April 23, 2014

EL NIÑO DE FRANCISCO UMBRAL

Pero el niño está ahí, dorado de sí mismo, vivo, mirado desde los rincones por todos los gatos de la muerte, haciendo hablar a las cosas, gozoso de la locuacidad de los objetos y las esquinas, asomado al culo de la vida, viendo el revés de todo, encontrándole al mundo púas musicales, resortes de payaso. El niño, su vida breve, el oro de su pelo, sin tiempo por detrás ni por delante, amenazado, fugaz e inverosímil como una manzana en el mar, reciente todavía de aquel parto a última hora de la tarde, cuando me miré a mí mismo en su llanto boca abajo.

La primera niñez, la época que perdemos de nuestra vida, de la que nunca sabemos nada, sólo se recupera con el hijo, con él vuelve a vivirse. Gracias al hijo podemos asistir a nuestra propia infancia, a nuestro propio nacimiento, y yo miraba aquellos ojos cerrados, aquel llanto rosáceo, y me veía a mí mismo, por fin, en el revés del tiempo. El niño, su debilísimo denuedo, su crueldad rosa, fe total en la vida, sin pasado ni futuro, presente completo, y cómo se ha ido abriendo paso a través del idioma, cómo ha ido abriendo frondas, tomando palabras, y llega ya hasta mí, venido de la manigua que nos separaba, del bosque de los nombres y las letras, y está ya de este lado, habitante del alfabeto.
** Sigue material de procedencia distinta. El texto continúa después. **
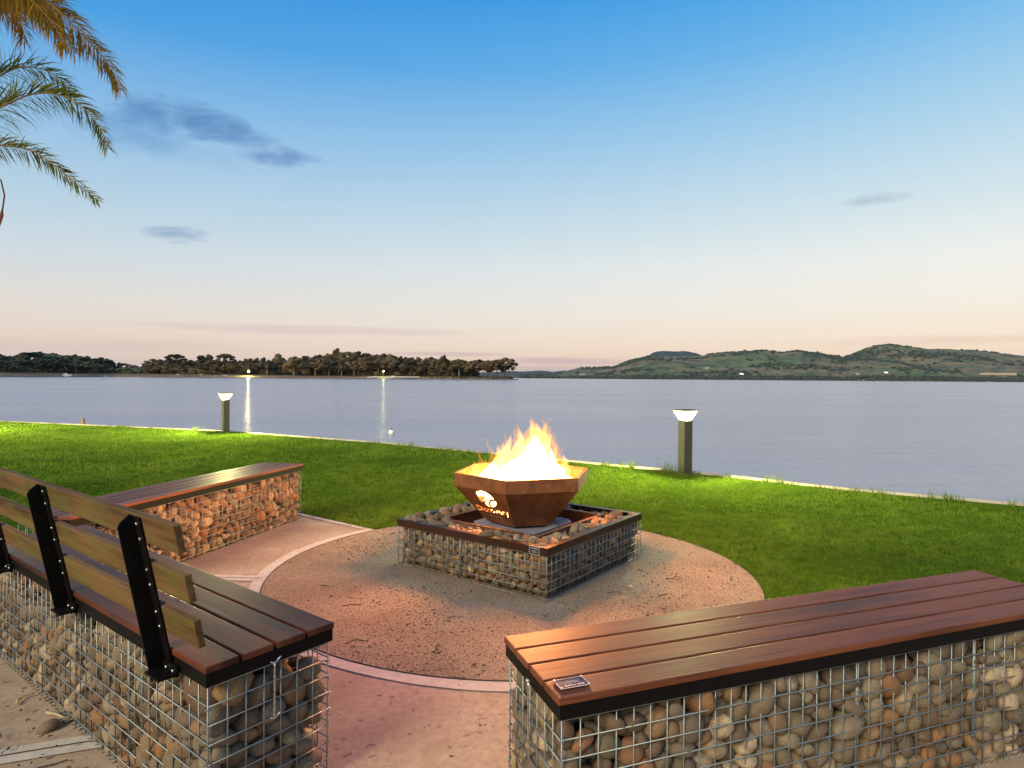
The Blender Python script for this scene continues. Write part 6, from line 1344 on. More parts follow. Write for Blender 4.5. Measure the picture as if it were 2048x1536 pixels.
# ================================================================== GABION BENCHES
def wire_panel(parent, p0, ux, length, h, z0=.006, cell=.05, doubles=(), over=.03, seed=0):
    """Welded wire panel: p0 corner, ux unit direction, standing."""
    g = MB(); r_ = random.Random(seed)
    nrm = Vector((ux.y, -ux.x, 0))
    nv = max(2, round(length / cell) + 1)
    for i in range(nv):
        s = length * i / (nv - 1)
        b_ = p0 + ux * s
        dx = r_.uniform(-.001, .001)
        g.tube([b_ + Vector((0, 0, z0)), b_ + ux * dx + Vector((0, 0, h + over))], .0022, 5)
        for d in doubles:
            if abs(s - d) < cell / 2:
                c_ = b_ + ux * .007
                g.tube([c_ + Vector((0, 0, z0)), c_ + Vector((0, 0, h + over * .6))], .0022, 5)
                for k in range(int(h / .075)):
                    zz = z0 + .03 + k * .075
                    path = [b_ + ux * .0035 + ux * (math.cos(t) * .0075) + nrm * (math.sin(t) * .006) + Vector((0, 0, zz + t * .0011)) for t in np.linspace(0, 2 * PI * 1.3, 12)]
                    g.tube(path, .0014, 4)
    nh = int((h - z0) / cell) + 1
    for j in range(nh):
        z = h - (nh - 1 - j) * cell
        sag = r_.uniform(-.001, .001)
        g.tube([p0 + nrm * .0035 + Vector((0, 0, z)), p0 + ux * (length / 2) + nrm * .0035 + Vector((0, 0, z + sag)), p0 + ux * length + nrm * .0035 + Vector((0, 0, z))], .0022, 5)
    o = g.build('wire_mesh_panel', M['zinc'], parent, True)
    return o

def corner_coil(parent, p, h, horizontal=None):
    g = MB()
    if horizontal is None:
        for k in range(int(h / .05)):
            zz = .02 + k * .05
            path = [p + Vector((math.cos(t) * .008, math.sin(t) * .008, zz + t * .0012)) for t in np.linspace(0, 2 * PI * 1.25, 14)]
            g.tube(path, .0016, 4)
    else:
        L_ = horizontal.length; u_ = horizontal.normalized(); nrm = Vector((u_.y, -u_.x, 0))
        turns = int(L_ / .03)
        path = [p + u_ * (L_ * t) + nrm * (math.cos(t * turns * 2 * PI) * .008) + Vector((0, 0, .010 + math.sin(t * turns * 2 * PI) * .008)) for t in np.linspace(0, 1, turns * 8)]
        g.tube(path, .0016, 4, False)
    g.build('coil_binder', M['zinc'], parent, True)

def wire_tie(parent, x, y, z0, z1, nrm):
    g = MB()
    u_ = Vector((-nrm.y, nrm.x, 0))
    b_ = Vector((x, y, 0)) + nrm * .007
    g.tube([b_ + Vector((0, 0, z)) + u_ * (.0025 * math.sin(k * 2.1)) for k, z in enumerate(np.linspace(z0, z1, 14))], .0022, 5)
    g.tube([b_ + Vector((0, 0, z)) + u_ * (.0025 * math.sin(k * 2.1 + PI)) for k, z in enumerate(np.linspace(z0, z1, 14))], .0018, 5)
    for z in (z0, z1):
        g.tube([b_ + u_ * -.012 + Vector((0, 0, z + .006)), b_ + Vector((0, 0, z)), b_ + u_ * .012 + Vector((0, 0, z + .008)), b_ + u_ * .016 + nrm * .006 + Vector((0, 0, z + .016))], .0026, 5)
    g.build('wire_tie', M['bolt'], parent, True)

def bench(label, loc, rz, L, W, top, flip=None, doubles=(), seed=0, xoff=0.0):
    root = empty('gabion_bench', label, 'bench', loc, rz, 'stone filled cage benches round the fire')
    T, F, m_ = .0185, .038, .015
    zb = top - T
    zf = zb - F
    gap = .009
    pw = (W - 3 * gap) / 4
    rr_ = random.Random(seed)
    for i in range(4):
        g = MB()
        e0, e1 = rr_.uniform(-.0015, .0015), rr_.uniform(-.0015, .0015)
        g.box((-L / 2 + e0, -pw / 2, -T / 2), (L / 2 + e1, pw / 2, T / 2), None, .0035)
        g.build('plank', M['plank'], root, False, (L / 2, pw / 2 + i * (pw + gap), zb + T / 2 + rr_.uniform(-.0008, .0008)))
        # screws
    g = MB(); t_ = .005; o_ = .004
    g.box((o_, o_, zf), (L - o_, o_ + t_, zb - .0005)); g.box((o_, W - o_ - t_, zf), (L - o_, W - o_, zb - .0005))
    g.box((o_, o_ + t_, zf), (o_ + t_, W - o_ - t_, zb - .0005)); g.box((L - o_ - t_, o_ + t_, zf), (L - o_, W - o_ - t_, zb - .0005))
    for xx in np.linspace(.02, L - .06, 5):
        g.box((xx, o_ + t_, zb - .006), (xx + .04, W - o_ - t_, zb - .0008))
    g.build('steel_frame', M['black_steel'], root)
    h = zf - .004
    wx, wy = Vector((1, 0, 0)), Vector((0, 1, 0))
    il, iw = L - 2 * m_, W - 2 * m_
    wire_panel(root, Vector((m_, m_, 0)), wx, il, h, doubles=doubles, seed=seed)
    wire_panel(root, Vector((L - m_, W - m_, 0)), -wx, il, h, doubles=doubles, seed=seed + 1)
    wire_panel(root, Vector((m_, W - m_, 0)), -wy, iw, h, cell=.052, seed=seed + 2)
    wire_panel(root, Vector((L - m_, m_, 0)), wy, iw, h, cell=.052, seed=seed + 3)
    for (cx_, cy_) in ((m_, m_), (L - m_, m_), (m_, W - m_), (L - m_, W - m_)):
        corner_coil(root, Vector((cx_, cy_, 0)), h)
    corner_coil(root, Vector((m_, m_, 0)), 0, wx * il)
    items = []
    for p_, q_, s_, k_ in BENCH_STONES:
        if flip:
            p2 = Vector((L - m_ - p_.x - .004, .37 - p_.y + m_, p_.z)); q2 = Quaternion((0, 0, 1), PI) @ q_
        else:
            p2 = Vector((p_.x + m_ + .004 + xoff, p_.y + m_, p_.z)); q2 = q_
        if m_ + .01 < p2.x < L - m_ - .01: items.append((p2, q2, s_, k_))
    endx = (L - m_) if flip or xoff else m_
    def score(p):
        return min(p.y - m_, abs(p.x - endx) + .006)
    lay_stones(items, root, score, 300, .062)
    return root, zf, zb

# bench on the right, near side
AC = .354166
bc, zf, zb = bench('long backless bench at bottom right with a small engraved plaque on its corner', (.1198, 1.5324, 0), AC, 2.05, .3955, .4867, False, (.53, .98, 1.47), 3)
wire_tie(bc, .007, .20, .28, .435, Vector((-1, 0, 0)))
# plaque
pg = MB(); pg.box((.020, .033, .4875), (.101, .082, .4905), None, .0008)
pl = pg.build('plaque', M['plaque'], bc)
pg = MB()
for (a_, b_) in (((.020, .033), (.101, .0345)), ((.020, .0805), (.101, .082)), ((.020, .0345), (.0215, .0805)), ((.0995, .0345), (.101, .0805))):
    pg.box((*a_, .4906), (*b_, .4916))
for (a_, b_) in ((.023, .036), (.098, .036), (.023, .079), (.098, .079)):
    pg.tube([(a_, b_, .489), (a_, b_, .4935)], .0032, 8)
for (x0_, x1_, y0_, y1_) in ((.036, .058, .044, .0485), (.061, .067, .044, .0485), (.071, .089, .044, .0485), (.040, .083, .056, .0572), (.044, .079, .061, .0622), (.050, .072, .066, .0672)):
    for t in np.arange(x0_, x1_ - .001, .0034):
        pg.box((t, y0_, .4905), (t + .0022, y1_, .4909))
pg.build('plaque_rim', M['silver'], pl)

# bench with the backrest, left
AA = R(141.988 - 180)
LA, WA = 2.05, .405
oa = Vector((-.7963, 1.6604, 0)); dirA = Vector((math.cos(R(141.988)), math.sin(R(141.988)), 0))
ba, zfa, zba = bench('bench at bottom left with a slatted backrest on black steel posts', tuple(oa + dirA * LA), AA, LA, WA, .4955, True, (LA - .53, LA - .98, LA - 1.47), 11)
wire_tie(ba, LA - .34, .008, .25, .43, Vector((0, -1, 0)))
wire_tie(ba, LA - .007, .2, .28, .44, Vector((1, 0, 0)))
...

Nunca llevamos a un niño de la mano. Siempre nos lleva él a nosotros, nos trae. Aprender a dejarse llevar por el niño, confiarse a su mano, loto que emerge en los estanques de la infancia. El niño nos lleva hasta los reinos de lo pequeño, acude a nuestra propia infancia dormida, nos mete por el sendero más estrecho, transitado sólo por la hormiga, la sansanica, el clavo solitario y la piedra rodadora.

Ir con él por la calle, por el campo. Y nos da la medida de nuestro exilio, porque él sí pertenece a los cielos viajeros, a la luz del día, al estallido de la hora, y nosotros ya no. Nosotros nos hemos distanciado con el pensamiento, la reflexión, la impaciencia y el orden. El niño, que no tiene programas, se incorpora inmediatamente al clima, entra a formar parte de la meteorología, es natural en la naturaleza, y todo lo sonríe, como dijo el poeta que los líquidos sonríen a los niños.

Inútil intentar hacerse como uno de estos pequeñuelos, no ya con afán de pureza moral, sino con afán de elementalidad natural. Imposible, porque el niño, ya digo, es la medida de mi exilio, y mi hijo ha nacido de mí para vivir todo lo que ya no puedo vivir yo, los cambios de tiempo, el sol y la sombra, los prodigios de la basura y la minuciosidad del campo. Qué torpe para lo sencillo, qué hábil para lo inesperado. Crueldad y ternura son en él una misma cosa, y destripa el mundo porque lo ama, y sus pasos menudos van tomando posesión del planeta con levedad y amor, porque aunque el niño apenas si le pesa a la tierra, es más de la tierra que nosotros, viajeros ya por los aires convencionales de la reflexión y el miedo. Todo le recibe como si le esperase desde siempre, y puede mirar a los perros y a los gatos frente a frente, lo cual nosotros no hacemos nunca. El niño pasa del sueño a la vigilia dentro de una misma palabra, sin ruptura, sin trauma, y va por la casa despertando a lo que siempre estuvo dormido, hasta que él llegó: los picaportes, los cierres de los armarios, el fondo de las vasijas y el revés de los objetos.

El mundo hace tic-tac cuando juega un niño. El universo es un tic-tac de luz y sombra. Tengo miedo, ahora, de tocar el desorden frágil y abandonado de tus juegos, hijo, porque no se me desmorone el alma y por no rectificar el azar sagrado de tu vida.